For vase life, my best roses are Pink Promise, Eyepaint and Ingrid Bergman. All three last a week or more, and that’s unusual for roses.

For health, I have to commend Outta the Blue and Scentimental. There’s never a speck of rust, mildew or thrip on these roses. Unfortunately, they have other faults. Neither one will last in a vase. Outta the Blue simply shatters, all the petals falling off within a day, while Scentimental withers and turns brown.

For vigor – the ability to grow big, fast and strong – the winners in my garden are Sally Holmes, Outta the Blue and Elina. Elina is a lovely cut flower and it might go in the beauty category if it could stay free of thrip, the nasty little insects that cause the petals to turn brown at the edges. If I spray it with neem oil every day during budding, I can get vase-worthy blooms that last a week, but sometimes I don’t have time for that, so Elina doesn’t get top marks. But in spite of thrip, it’s big and vigorous in its growth habit. Outta the Blue and Sally Holmes are vigorous too, in fact, if you have limited space you shouldn’t plant these!

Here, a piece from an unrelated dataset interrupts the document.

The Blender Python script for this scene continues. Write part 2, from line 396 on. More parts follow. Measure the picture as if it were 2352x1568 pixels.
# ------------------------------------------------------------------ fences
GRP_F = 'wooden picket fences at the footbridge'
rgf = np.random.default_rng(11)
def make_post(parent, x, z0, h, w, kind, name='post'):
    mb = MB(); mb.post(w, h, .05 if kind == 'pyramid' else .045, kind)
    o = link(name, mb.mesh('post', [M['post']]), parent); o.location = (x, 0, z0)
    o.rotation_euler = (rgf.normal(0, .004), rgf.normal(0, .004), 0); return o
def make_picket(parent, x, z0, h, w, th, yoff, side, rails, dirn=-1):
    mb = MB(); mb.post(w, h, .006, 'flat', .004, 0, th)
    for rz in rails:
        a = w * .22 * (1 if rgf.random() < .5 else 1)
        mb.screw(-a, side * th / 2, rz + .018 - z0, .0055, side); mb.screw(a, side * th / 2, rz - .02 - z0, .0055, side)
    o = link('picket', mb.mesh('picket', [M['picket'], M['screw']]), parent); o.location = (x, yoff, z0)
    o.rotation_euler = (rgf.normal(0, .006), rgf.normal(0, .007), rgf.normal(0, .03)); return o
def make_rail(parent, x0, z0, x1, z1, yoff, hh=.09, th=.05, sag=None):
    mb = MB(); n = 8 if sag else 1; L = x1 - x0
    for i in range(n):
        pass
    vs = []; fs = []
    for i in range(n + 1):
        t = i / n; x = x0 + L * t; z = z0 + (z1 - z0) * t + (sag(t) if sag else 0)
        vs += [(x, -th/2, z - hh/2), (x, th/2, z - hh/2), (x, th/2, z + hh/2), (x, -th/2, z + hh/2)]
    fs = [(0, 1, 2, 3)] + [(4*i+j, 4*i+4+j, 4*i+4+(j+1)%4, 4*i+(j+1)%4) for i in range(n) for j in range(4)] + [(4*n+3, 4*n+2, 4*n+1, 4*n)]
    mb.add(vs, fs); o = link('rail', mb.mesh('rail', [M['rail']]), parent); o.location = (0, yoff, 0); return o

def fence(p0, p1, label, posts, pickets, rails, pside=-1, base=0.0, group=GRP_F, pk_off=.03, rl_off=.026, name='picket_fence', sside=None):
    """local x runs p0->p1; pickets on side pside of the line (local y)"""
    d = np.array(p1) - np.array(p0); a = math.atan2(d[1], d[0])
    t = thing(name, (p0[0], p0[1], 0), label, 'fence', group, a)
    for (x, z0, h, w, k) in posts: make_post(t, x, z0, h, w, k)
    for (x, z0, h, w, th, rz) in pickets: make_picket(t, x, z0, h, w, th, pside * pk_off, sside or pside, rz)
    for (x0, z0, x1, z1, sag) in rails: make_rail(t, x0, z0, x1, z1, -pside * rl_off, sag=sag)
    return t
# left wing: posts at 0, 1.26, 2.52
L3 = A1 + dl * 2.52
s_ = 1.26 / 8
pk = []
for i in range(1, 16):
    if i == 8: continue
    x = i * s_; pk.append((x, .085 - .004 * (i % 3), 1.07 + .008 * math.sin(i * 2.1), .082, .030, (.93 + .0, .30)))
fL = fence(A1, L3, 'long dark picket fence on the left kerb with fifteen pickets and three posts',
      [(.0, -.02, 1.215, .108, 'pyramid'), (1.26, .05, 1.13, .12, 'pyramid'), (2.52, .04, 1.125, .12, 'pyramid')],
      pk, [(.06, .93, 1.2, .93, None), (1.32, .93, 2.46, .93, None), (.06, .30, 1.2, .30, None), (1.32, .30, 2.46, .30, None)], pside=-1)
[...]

Eyepaint - a wonderful single rose
Snowfire is a red rose with white reverse side

For striking and unusual looks, I’ll make one more category and give the top awards to Snowfire and Eyepaint. Snowfire is red with a white reverse side, making it an unusual rose. There are a few roses that are colored this way (‘Love’ for example) but they aren’t as large as Snowfire. Sadly, Snowfire is very prone to mildew. Eyepaint is a single rose, red with a white ring at the center. It makes a good subject for my still life paintings and I’ve painted it many, many times. Both Snowfire and Eyepaint are thorny – you can’t imagine how horrible the stems are! Did I mention that my perfect rose would be thornless? Is that too much to ask?

oil painting
One of the many paintings I've made featuring 'Eyepaint'

In conclusion, I guess Just Joey and Pink Promise are as close to perfect as I’ve grown so far in my gardening life. What are your favorites?